In summary, HB 5600 carries measurable short- and long-term fiscal costs, particularly through franchise tax credits and infrastructure development support, but also lays the groundwork for significant federal leveraging and potential economic growth in an emerging energy sector. These costs will need to be balanced against future budget priorities and the broader economic impact of developing a clean hydrogen industry in Texas.

Vote Recommendation Notes

While HB 5600 is well-intentioned and reflects an effort to position Texas as a national leader in the clean hydrogen economy, the bill relies heavily on government intervention in a space that should be—and historically has been—best driven by market forces and private investment. The core objection to this bill is that it asks taxpayers to assume financial and strategic risks that are properly borne by the private sector, especially for a technology that, while promising, is still unproven at commercial scale in many of its applications.

The bill creates a broad portfolio of financial incentives, including franchise tax credits, vehicle tax exemptions, grants, and loans, that together result in a projected negative fiscal impact of over $100 million during the next biennium when accounting for General Revenue losses and the required backfill of the Property Tax Relief Fund. These are not symbolic figures—they represent taxpayer money that could otherwise be directed toward essential services like public education, infrastructure, or disaster preparedness. Even more concerning is the bill’s creation of open-ended liabilities, such as the 20% tax credit on capital expenditures, which could balloon as more firms seek to qualify, without any hard cap or clear performance metrics.

From a free enterprise and limited government perspective, this bill blurs the line between facilitating innovation and actively distorting market behavior. Hydrogen, like any other emerging energy source, should prove its value in the marketplace. If it offers a competitive, cost-effective solution, capital will flow naturally. However, by preemptively subsidizing hydrogen’s development, the state risks crowding out organic investment, creating dependency, and picking technological winners in a way that undermines the principles of a competitive economy. This is especially notable given that the bill lacks requirements that companies show demonstrated success, job creation, or emissions performance in order to retain benefits—raising concerns about accountability and potential corporate handouts.

Moreover, while the bill avoids direct mandates or heavy-handed regulation, it nevertheless grows government through new programs and staff expansions. The Comptroller’s Office and the Texas Workforce Commission would require eight new full-time employees and millions in ongoing operational and IT costs to manage the hydrogen development fund and workforce grants.
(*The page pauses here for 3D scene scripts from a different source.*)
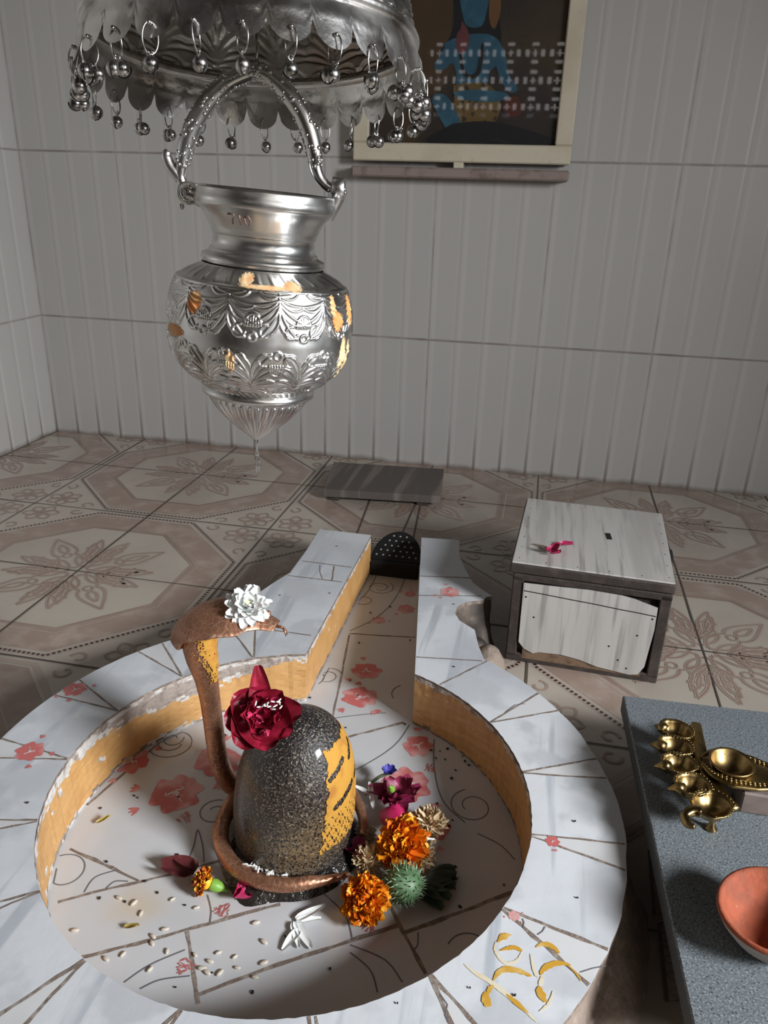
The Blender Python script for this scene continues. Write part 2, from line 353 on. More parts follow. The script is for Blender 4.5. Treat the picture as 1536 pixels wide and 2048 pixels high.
# front wall behind the photographer, pierced by a lattice of blocks
jx0, jz0, jb, jn, jm = -.86, 1.17, .145, 6, 3
jx1, jz1 = jx0+jb*jn, jz0+jb*jm
w = MB()
for (a, b, c, d) in ((WL, jx0, -.02, HC), (jx1, WR, -.02, HC), (jx0, jx1, -.02, jz0), (jx0, jx1, jz1, HC)):
    w.add([(a, WF, c), (b, WF, c), (b, WF, d), (a, WF, d)], [(0, 3, 2, 1)], 0, False)
struct(w.build('wall_front', M_unlit))
M_brick = mat('lattice_block', (.40, .24, .18), .8, layers=[('noise', 30, (.3, .17, .13), .4, .7)])
w = MB()
for i in range(jn):
    for k in range(jm):
        x, z = jx0+(i+.5)*jb, jz0+(k+.5)*jb
        for s_ in (-1, 1):
            w.box((x+s_*.066, WF-.03, z), (.013, .06, jb)); w.box((x, WF-.03, z+s_*.066), (jb, .06, .013))
            w.box((x+s_*.041, WF-.03, z+.041), (.038, .06, .038)); w.box((x+s_*.041, WF-.03, z-.041), (.038, .06, .038))
            w.box((x+s_*.018, WF-.03, z+s_*.018), (.022, .06, .022)); w.box((x-s_*.018, WF-.03, z+s_*.018), (.022, .06, .022))
            w.box((x+s_*.028, WF-.03, z), (.010, .06, .06)); w.box((x, WF-.03, z+s_*.028), (.06, .06, .010))
struct(w.build('window_2', M_brick))

# ------------------------------------------------------------------ floor: printed tiles, one mesh
F = MB()
F.add([(WL-.05, WF, 0), (WR, WF, 0), (WR, WY+.02, 0), (WL-.05, WY+.02, 0)], [(0, 1, 2, 3)], 0, False)
MC, MBN, ML, MLT, MD, MJ = range(6)
def octo(c, a, v): # apothem, half edge
    return [(c[0]+x, c[1]+y) for x, y in ((a, v), (v, a), (-v, a), (-a, v), (-a, -v), (-v, -a), (v, -a), (a, -v))]
def ringpoly(o, i, z, m):
    n = len(o); F.add([(*p, z) for p in o]+[(*p, z) for p in i], [(k, (k+1) % n, n+(k+1) % n, n+k) for k in range(n)], m, False)
def inb(p): return -1.5 < p[0] < 1.2 and .3 < p[1] < WY
def stroke(pts, w=.0032, z=.0008, m=ML, halo=True):
    if not any(inb(p) for p in pts): return
    if halo: F.ribbon(pts, w*2.4, z-.0002, MLT)
    F.ribbon(pts, w, z, m)
def motif(c):
    """four fleur clusters, one per tile quarter, each mirrored on its diagonal"""
    for q in range(4):
        a = PI/4+q*PI/2
        for sg in (1, -1):
            def T(p): # along the diagonal, across
                x, y = p[0], p[1]*sg; return (c[0]+x*math.cos(a)-y*math.sin(a), c[1]+x*math.sin(a)+y*math.cos(a))
            for cv in (((.018, .0), (.035, .030), (.065, .030), (.085, .016)), ((.085, .016), (.105, .034), (.13, .022), (.178, .0)), ((.098, .0), (.108, .012), (.125, .010), (.145, .0)),
                       ((.052, .026), (.055, .058), (.082, .078), (.128, .082)), ((.128, .082), (.112, .066), (.100, .060), (.102, .044)), ((.102, .044), (.092, .050), (.080, .040), (.074, .026)),
                       ((.034, .026), (.022, .060), (.036, .090), (.066, .118)), ((.066, .118), (.064, .098), (.060, .088), (.068, .076)), ((.068, .076), (.054, .074), (.048, .055), (.050, .036)),
                       ((.016, .012), (.004, .036), (.006, .058), (.020, .072)), ((.020, .072), (.022, .056), (.024, .045), (.030, .036)), ((.062, .034), (.072, .050), (.085, .058), (.104, .066)), ((.036, .040), (.038, .062), (.046, .080), (.056, .094))):
                stroke([T(p) for p in bez(*[(*v, 0) for v in cv], n=9)])
        # little bud
        cc = (c[0]+.085*math.cos(a), c[1]+.085*math.sin(a))
        stroke([(cc[0]+.009*math.cos(t), cc[1]+.009*math.sin(t)) for t in np.linspace(0, 2*PI, 11)], .0025)
def corner(c):
    """four small rosettes round a block corner"""
    for q in range(4):
        a = q*PI/2+PI/4; o = (c[0]+.068*math.cos(a), c[1]+.068*math.sin(a))
        for k in range(6):
            b = a+k*PI/3; tip = (o[0]+.042*math.cos(b), o[1]+.042*math.sin(b))
            for sg in (1, -1):
                p1 = (o[0]+.022*math.cos(b+sg*.9), o[1]+.022*math.sin(b+sg*.9), 0); p2 = (o[0]+.036*math.cos(b+sg*.5), o[1]+.036*math.sin(b+sg*.5), 0)
                stroke([(v.x, v.y) for v in bez((*o, 0), p1, p2, (*tip, 0), 7)], .0024)
    for q in range(4): # curls along the joints
        a = q*PI/2; o = (c[0]+.125*math.cos(a), c[1]+.125*math.sin(a))
        for sg in (1, -1):
            oo = (o[0]-sg*.022*math.sin(a), o[1]+sg*.022*math.cos(a))
            stroke([(oo[0]+.015*(1-t*.5)*math.cos(a+sg*(t*5)), oo[1]+.015*(1-t*.5)*math.sin(a+sg*(t*5))) for t in np.linspace(0, 1, 12)], .0024)
for i in range(-1, 4):
    for j in range(-1, 3):
        c = (-.867+.6*i, 1.24+.6*j)
        if c[0] > 1.4 or c[1] > 2.2 or c[1] < .3: pass
        ringpoly(octo(c, .276, .114), octo(c, .212, .088), .0003, MBN)
        ringpoly(octo(c, .292, .121), octo(c, .281, .1164), .0003, MLT)
        ringpoly(octo(c, .208, .0862), octo(c, .2035, .0843), .0004, ML)
        ringpoly(octo(c, .2115, .0876), octo(c, .2095, .0868), .0005, ML)
        ringpoly(octo(c, .222, .092), octo(c, .2195, .091), .0006, MLT)
        if i <= 2 and 0 <= j <= 1:
            oc = octo(c, .2865, .1187)
            for k in range(8):
                a, b = Vector(oc[k]), Vector(oc[(k+1) % 8]); n = int((b-a).length/.0085); d = (b-a).normalized(); nn = Vector((-d.y, d.x))
                for t in range(n):
                    o = a+(b-a)*((t+.5)/n)
                    if inb(o): F.add([(*(o+d*sx*.0026+nn*sy*.0028), .0006) for sx, sy in ((-1, -1), (1, -1), (1, 1), (-1, 1))], [(0, 1, 2, 3)], MD, False)
            motif(c)
        corner((c[0]+.3, c[1]+.3))
for i in range(-3, 9):
    x = -.867+.3*i; F.ribbon([(x+random.uniform(-.001, .001), y) for y in np.linspace(WF, WY, 24)], [random.uniform(.0022, .0042) for _ in range(24)], .0012, MJ)
for j in range(-6, 3):
    y = 1.24+.3*j; F.ribbon([(x, y+random.uniform(-.001, .001)) for x in np.linspace(WL, WR, 24)], [random.uniform(.0022, .0042) for _ in range(24)], .0012, MJ)
for x0 in (-.365, -.235): F.ribbon([(x0-.02, 1.80), (x0, 1.55), (x0+.01, 1.40)], .004, .0012, MJ)
# border tile beside the stone table
for px4 in (((1298, 1703), (1326, 1696), (1343, 1830), (1308, 1830)), ((1318, 1850), (1339, 1842), (1372, 2000), (1334, 2005))):
    q = [P(*p) for p in px4]; F.ribbon([(v.x, v.y) for v in q], .0035, .0014, MJ, closed=True)
    for k in range(5):
        t = (k+.5)/5; a = q[0].lerp(q[3], t); b = q[1].lerp(q[2], t); mid = (a+b)/2
        stroke([(mid.x+.008*math.cos(s)*(.4+.1*s), mid.y+.006*math.sin(s)*(.4+.1*s)) for s in np.linspace(0, 6, 14)], .0016, .0014, ML, False)
struct(F.build('floor', [M_cream, M_brown, M_line, M_lite, M_dot, M_joint]))

# ------------------------------------------------------------------ shrine basin with spout
BC = (-.228, .668); RO, RI, ZT = .372, .2732, .088
def onR(a, r, c=BC): return (c[0]+r*math.cos(R(a)), c[1]+r*math.sin(R(a)))
def lin(a, b, n): return [(a[0]+(b[0]-a[0])*t/n, a[1]+(b[1]-a[1])*t/n) for t in range(n)]
ia = [onR(a, RI+random.uniform(-.0005, .0005)) for a in np.linspace(68.3, 103.8-360, 240)]
inner = lin((-.193, 1.394), ia[0], 50)+ia+lin(ia[-1], (-.293, 1.379), 50)[1:]+[(-.293, 1.379)]
NI0, NI1 = 50, 50+240
outer_l = [(-.40, 1.381), (-.397, 1.28), (-.398, 1.18), (-.413, 1.137), (-.436, 1.06), (-.466, .985)]
ring_out = []
for a in np.linspace(136.6, 418.5, 120):
    j = .0015 if 285 < a < 400 else .0004
    ring_out.append(onR(a, RO+random.uniform(-j, j)))
bite = [(-.045, 1.02), (-.055, 1.065), (-.066, 1.074), (-.082, 1.088), (-.092, 1.11), (-.090, 1.132), (-.078, 1.15), (-.066, 1.158), (-.05, 1.165), (-.046, 1.178), (-.036, 1.184), (-.055, 1.203), (-.074, 1.226), (-.094, 1.28), (-.110, 1.33), (-.118, 1.402)]
outer = outer_l+ring_out+bite
basin = thing('shrine_basin', 'round white tiled floor basin with a long spout, ochre inner walls and printed flowers', 'shrine basin', (BC[0], BC[1], 0))
rim = MB()
rim.poly([(*p, ZT) for p in inner+outer], 0)
n = len(outer); rim.add([(*p, ZT) for p in outer]+[(*p, ZT-.006) for p in outer], [(k, n+k, n+k+1, k+1) for k in range(n-1)], 2, False)
n = len(inner); rim.add([(*p, ZT) for p in inner]+[(*p, ZT-.005) for p in inner], [(k, n+k, n+k+1, k+1) for k in range(n-1)], 2, False)
def wpt(p, z=ZT): v = P(*p, z); return Vector((v.x, v.y))
def hitR(p, d, r): # where the line from p along d meets the circle of radius r
    o = p-Vector(BC); b = o.dot(d); c = o.dot(o)-r*r; t = -b+math.sqrt(max(b*b-c, 0)); return p+d*t
BL = [((875, 1373), (967, 1326)), ((992, 1441), (1076, 1387)), ((986, 1443), (1100, 1424)), ((1055, 1543), (1205, 1515)), ((1055, 1546), (1217, 1557)),
      ((1071, 1670), (1258, 1689)), ((1073, 1675), (1258, 1743)), ((1014, 1820), (1212, 1898)), ((1014, 1824), (1184, 1974)), ((860, 1948), (950, 2048)),
      ((862, 1952), (903, 2048)), ((629, 2020), (634, 2048)), ((617, 2022), (620, 2048)), ((369, 2010), (342, 2048)), ((366, 2010), (325, 2048)), ((162, 1928), (50, 2048)), ((160, 1927), (0, 2031)),
      ((59, 1792), (0, 1817)), ((58, 1790), (0, 1805)), ((55, 1643), (0, 1642)), ((55, 1646), (0, 1657)), ((120, 1515), (0, 1476)), ((120, 1517), (0, 1516)), ((234, 1421), (109, 1390)), ((234, 1421), (161, 1362)), ((367, 1356), (306, 1320)), ((367, 1356), (345, 1320)),
      ((508, 1323), (469, 1268)), ((510, 1323), (511, 1268))]
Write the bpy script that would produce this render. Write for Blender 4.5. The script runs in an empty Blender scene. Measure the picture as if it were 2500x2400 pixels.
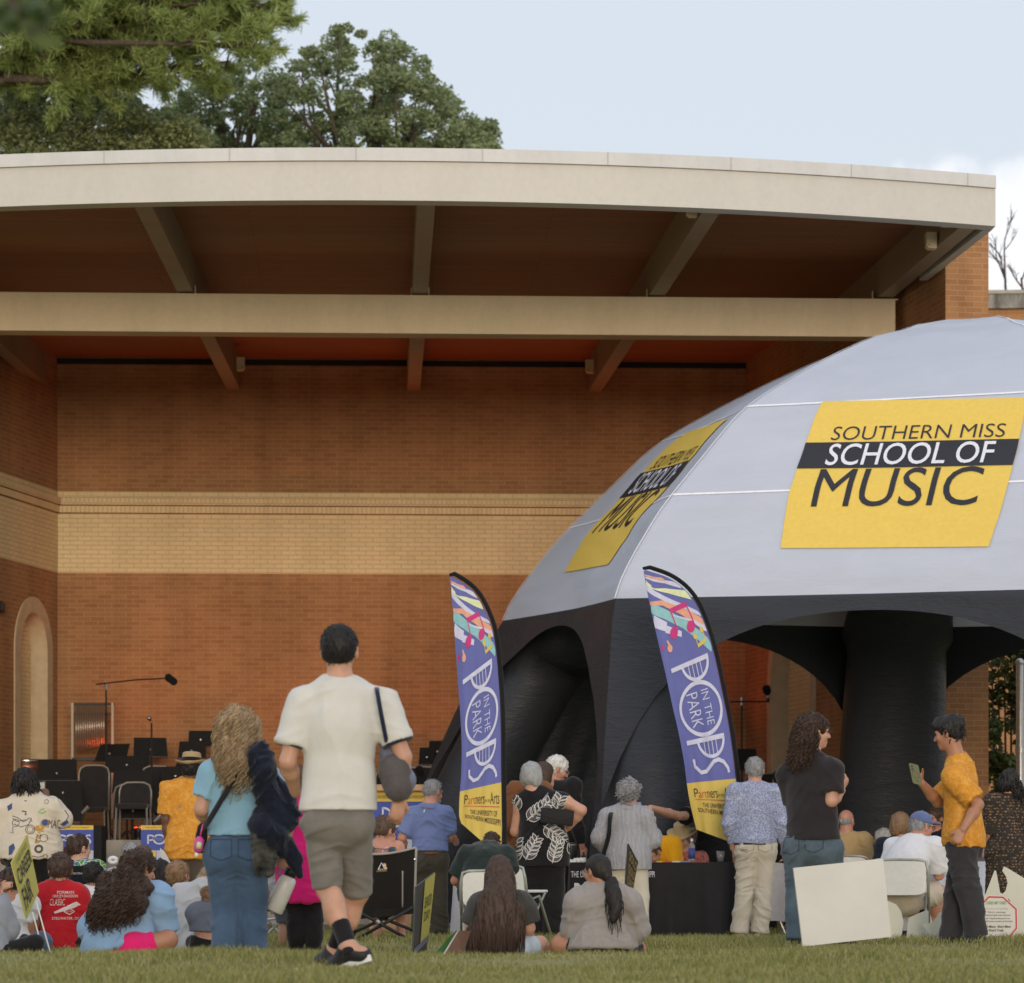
import bpy, bmesh, math, random
import numpy as np
from mathutils import Vector, Matrix, Euler
from mathutils.bvhtree import BVHTree

# ------------------------------------------------------------------ camera, sky, sun, exposure
scene = bpy.context.scene
COL = scene.collection
R = math.radians
F, PX, PY, CH = 8000.0, 1250.0, 2149.0, 0.47        # focal length / principal point in photo pixels, eye height

cam_d = bpy.data.cameras.new("camera")
cam = bpy.data.objects.new("camera", cam_d)
COL.objects.link(cam)
cam.location = (0, 0, CH)
cam.rotation_euler = (R(90), 0, 0)
cam_d.sensor_fit = 'HORIZONTAL'
cam_d.sensor_width = 36
cam_d.lens = F / 2500 * 36
cam_d.shift_x = 0
cam_d.shift_y = (PY - 1200) / 2500
cam_d.clip_start = 0.5
cam_d.clip_end = 2000
cam_d.dof.use_dof = True
cam_d.dof.focus_distance = 27
cam_d.dof.aperture_fstop = 4.2
scene.camera = cam

SUN_EL, SUN_AZ = 3.5, 6.0     # low soft light from behind the camera
world = bpy.data.worlds.new("World")
scene.world = world
world.use_nodes = True
wn, wl = world.node_tree.nodes, world.node_tree.links
wn.clear()
w_out = wn.new('ShaderNodeOutputWorld')
w_bg = wn.new('ShaderNodeBackground')
w_bg.inputs['Strength'].default_value = 0.15
sky = wn.new('ShaderNodeTexSky')
sky.sky_type = 'NISHITA'
sky.sun_disc = False
sky.sun_elevation = R(SUN_EL)
sky.sun_rotation = R(180 - SUN_AZ)
sky.air_density = 1.0
sky.dust_density = 1.2
sky.ozone_density = 1.6
tc = wn.new('ShaderNodeTexCoord')
sep = wn.new('ShaderNodeSeparateXYZ')
wl.new(tc.outputs['Generated'], sep.inputs[0])
def wmath(op, a, b=None, c=None):
    n = wn.new('ShaderNodeMath'); n.operation = op
    for i, v in enumerate((a, b, c)):
        if v is None: continue
        if isinstance(v, (int, float)): n.inputs[i].default_value = v
        else: wl.new(v, n.inputs[i])
    return n.outputs[0]
# thin high veil that whitens the sky, and a bank of small cumulus low in the sky
nz = wn.new('ShaderNodeTexNoise'); nz.inputs['Scale'].default_value = 14; nz.inputs['Detail'].default_value = 6
nz.inputs['Roughness'].default_value = 0.55
wl.new(tc.outputs['Generated'], nz.inputs['Vector'])
nz2 = wn.new('ShaderNodeTexNoise'); nz2.inputs['Scale'].default_value = 30; nz2.inputs['Detail'].default_value = 5
wl.new(tc.outputs['Generated'], nz2.inputs['Vector'])
bank = wmath('MULTIPLY_ADD', nz.outputs[0], 0.050, 0.1665)
bank = wmath('MULTIPLY_ADD', nz2.outputs[0], 0.042, bank)
cm = wn.new('ShaderNodeMapRange'); cm.interpolation_type = 'SMOOTHSTEP'
cm.inputs['From Min'].default_value = 0.0; cm.inputs['From Max'].default_value = 0.012
wl.new(wmath('SUBTRACT', bank, sep.outputs[2]), cm.inputs['Value'])
veil = wn.new('ShaderNodeMapRange'); veil.interpolation_type = 'SMOOTHSTEP'
veil.inputs['From Min'].default_value = 0.20; veil.inputs['From Max'].default_value = 0.60
veil.inputs['To Min'].default_value = 0.66; veil.inputs['To Max'].default_value = 0.80
wl.new(sep.outputs[2], veil.inputs['Value'])
m1 = wn.new('ShaderNodeMix'); m1.data_type = 'RGBA'
wl.new(veil.outputs[0], m1.inputs['Factor'])
wl.new(sky.outputs[0], m1.inputs['A'])
m1.inputs['B'].default_value = (5.8, 6.15, 6.9, 1)
m2 = wn.new('ShaderNodeMix'); m2.data_type = 'RGBA'
wl.new(wmath('MULTIPLY', cm.outputs[0], 0.6), m2.inputs['Factor'])
wl.new(m1.outputs['Result'], m2.inputs['A'])
m2.inputs['B'].default_value = (7.3, 7.2, 7.3, 1)
wl.new(m2.outputs['Result'], w_bg.inputs['Color'])
wl.new(w_bg.outputs[0], w_out.inputs[0])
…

This administrative build-out stands in contrast to the principle of limited government, particularly when no sunset review or independent audit provisions are built into the bill.

There is also a real risk of mission creep and strategic distraction. Texas has long succeeded as an energy leader by letting innovation flourish in the private sector under a favorable regulatory climate—not by subsidizing specific technologies. As the global hydrogen economy remains volatile, uncertain, and dependent on federal subsidies, a state-level subsidy race creates a dynamic where states chase speculative returns with taxpayer funds rather than supporting broad-based energy resiliency.

In conclusion, while hydrogen may eventually prove to be a valuable piece of the energy mix, HB 5600 places too much financial burden on the taxpayer, introduces unnecessary government intervention, and shifts investment risk from private actors to the public without sufficient guardrails. It undermines the very principles—free enterprise, limited government, and fiscal responsibility—that have made Texas competitive in the first place. For these reasons, Texas Policy Research recommends that lawmakers vote NO on HB 5600.

  • Individual Liberty: HB 5600 has a largely neutral effect on individual liberty in a direct legal sense, as it does not restrict personal rights or impose mandates on individuals. However, by using public funds to subsidize specific industries, it indirectly shifts economic decision-making from individuals and businesses to government planners and administrators. When the state redirects taxpayer resources to support speculative ventures, it raises concerns about whether individuals are truly free to direct their economic choices without government favoritism shaping the market landscape.
  • Personal Responsibility: The bill undermines the principle of personal responsibility by transferring investment risk from private companies to the public sector. In a free society, those who choose to enter emerging markets must accept the responsibility for the associated risk and reward. HB 5600, however, subsidizes clean hydrogen ventures through grants, tax credits, and exemptions—effectively socializing the risk while privatizing potential profits. This creates moral hazard and erodes the culture of accountability that responsible entrepreneurship relies on.
  • Free Enterprise: Though presented as pro-growth, the bill distorts the free market by picking winners through targeted tax relief and grants for hydrogen-specific technologies and businesses. True free enterprise allows the best ideas and technologies to rise based on merit, market demand, and private investment. By contrast, HB 5600 creates an uneven playing field where businesses outside the hydrogen sector are disadvantaged and capital is misallocated based on political priorities rather than consumer needs or economic efficiency.
  • Private Property Rights: The bill does not directly infringe on private property rights, but its broader implications raise concerns. By deploying taxpayer funds into preferred sectors, it invites future regulatory entanglements, reporting obligations, and government oversight that can encroach on private business autonomy. Furthermore, when public funds are diverted from general use to benefit selected companies or industries, the property rights of taxpayers themselves are diluted, as their money is used without their direct consent to support ventures they may not endorse or benefit from.
  • Limited Government: HB 5600 expands the scope and cost of government by creating new programs, new administrative responsibilities, and new tax expenditures. It authorizes the Comptroller and Texas Workforce Commission to manage grant programs, oversee loans, and administer a new tax credit structure—requiring at least eight new full-time state employees and millions in recurring costs. These are not temporary or one-time measures; they establish a permanent government footprint in the hydrogen market. This is inconsistent with the principle of limited government, which favors minimal state intervention and careful stewardship of public funds.